Supermanifolds from Feynman graphs

TL;DR

This paper extends Feynman integral computations to graphs with fermionic and bosonic edges, representing them as periods on supermanifolds and introducing a Grothendieck group for supermanifolds.

Contribution

It introduces a novel framework for analyzing Feynman graphs with mixed edges using supermanifolds and defines a Grothendieck group to classify these structures.

Findings

Feynman integrals expressed as periods on supermanifolds

Definition of a supergraph hypersurface via the Berezinian

Construction of a Grothendieck group for supermanifolds

Abstract

We generalize the computation of Feynman integrals of log divergent graphs in terms of the Kirchhoff polynomial to the case of graphs with both fermionic and bosonic edges, to which we assign a set of ordinary and Grassmann variables.

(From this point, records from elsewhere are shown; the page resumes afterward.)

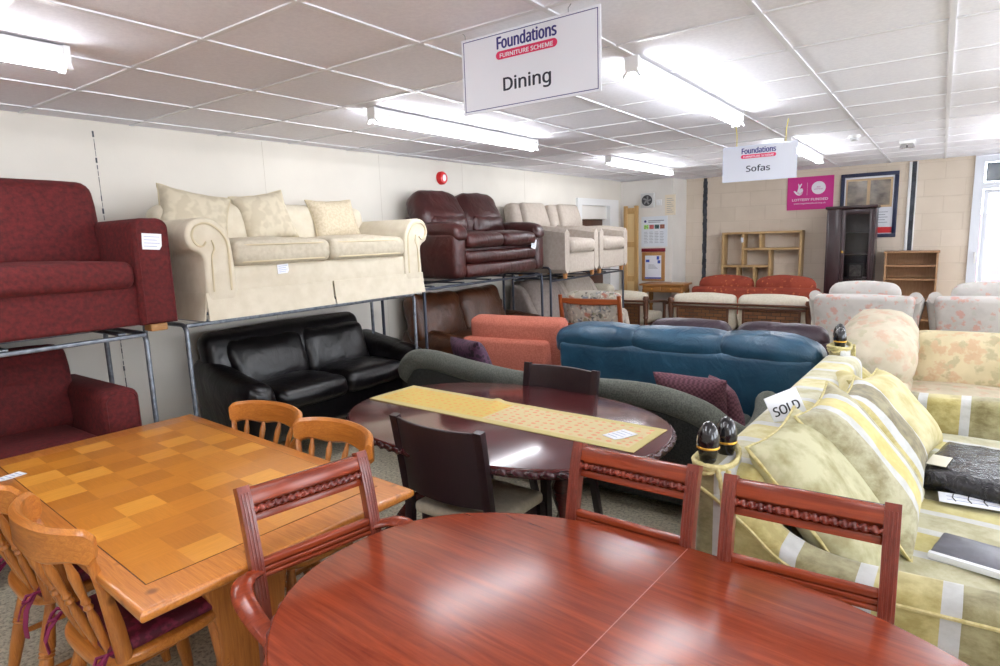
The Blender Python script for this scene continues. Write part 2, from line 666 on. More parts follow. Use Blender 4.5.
# crack and board joints on the left wall
g = MB()
for i in range(60):
    z = i * .04
    ww = random.choice((.0012, .002, .003, .006))
    g.b2((wallx(1.79) - .01, 1.79 - ww, z), (wallx(1.79) + .0025, 1.79 + ww * .6, z + .036 + random.uniform(-.01, .004)))
struct('trim_6', g, M_dark, smooth=False)
g = MB()
for yy in (2.98, 4.2, 5.42, 6.64):
    g.b2((wallx(yy) - .01, yy - .0015, 0), (wallx(yy) + .001, yy + .0015, ZC - .01))
g.b2((wallx(.5) - .03, -2, .62), (wallx(.5) + .018, 1.78, .624))
struct('trim_7', g, mat('wall_joint_line', srgb(196, 188, 176), rough=.8), smooth=False)
# doorway at the far end of the left wall
M_brown = wood('brown_door_wood', srgb(92, 58, 40), srgb(70, 42, 30), axis=2, rough=.5)
dx = wallx(8.4)
g = MB()
g.b2((dx - .16, 7.93, 0), (dx + .03, 8.05, 2.16)); g.b2((dx - .16, 8.98, 0), (dx + .03, 9.3, 2.16)); g.b2((dx - .16, 8.05, 2.06), (dx + .03, 8.98, 2.16))
struct('door_1', g, M_white, smooth=False)
d1 = bpy.data.objects['door_1']
MB().b2((dx - .12, 8.05, 1.86), (dx - .03, 8.98, 2.06)).obj('transom_panel', M_panel, d1, bevel=.004)
MB().b2((dx - .15, 8.05, .02), (dx - .1, 8.98, 1.86)).obj('door_leaf', M_brown, d1, bevel=.004)
# window in the back wall, right edge of the frame
M_upvc = mat('white_window_frame', srgb(226, 230, 240), rough=.3)
g = MB()
x0, x1, z0, z1 = .3, 2.3, .35, ZC - .01
for a, c_ in ((x0, x0 + .1), (1.25, 1.35), (x1 - .1, x1)):
    g.b2((a, YB - .03, z0), (c_, YB + .06, z1))
for a, c_ in ((z0, z0 + .08), (2.04, 2.12), (z1 - .08, z1)):
    g.b2((x0 + .1, YB - .03, a), (1.25, YB + .06, c_)); g.b2((1.35, YB - .03, a), (x1 - .1, YB + .06, c_))
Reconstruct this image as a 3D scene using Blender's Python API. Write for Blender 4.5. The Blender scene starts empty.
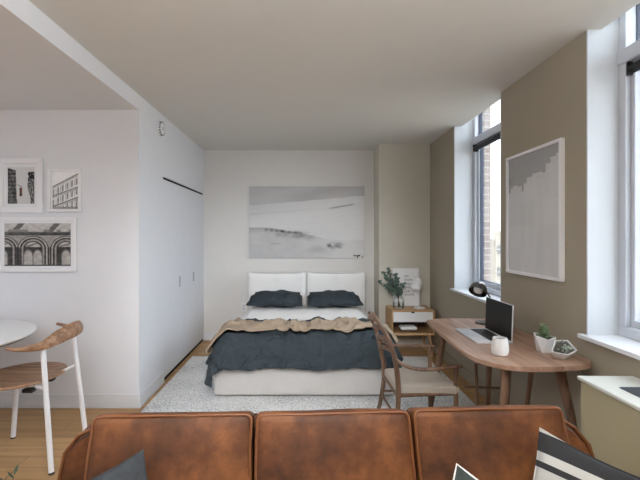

This procedure gives a computation of the Feynman integrals in terms of a period on a supermanifold, for graphs admitting a basis of the first homology satisfying a condition generalizing the log divergence in this context. The analog in this setting of the graph hypersurfaces is a graph supermanifold given by the divisor of zeros and poles of the Berezinian of a matrix associated to the graph, inside a superprojective space. We introduce a Grothendieck group for supermanifolds and we identify the subgroup generated by the graph supermanifolds. This can be seen as a general procedure to construct interesting classes of supermanifolds with associated periods.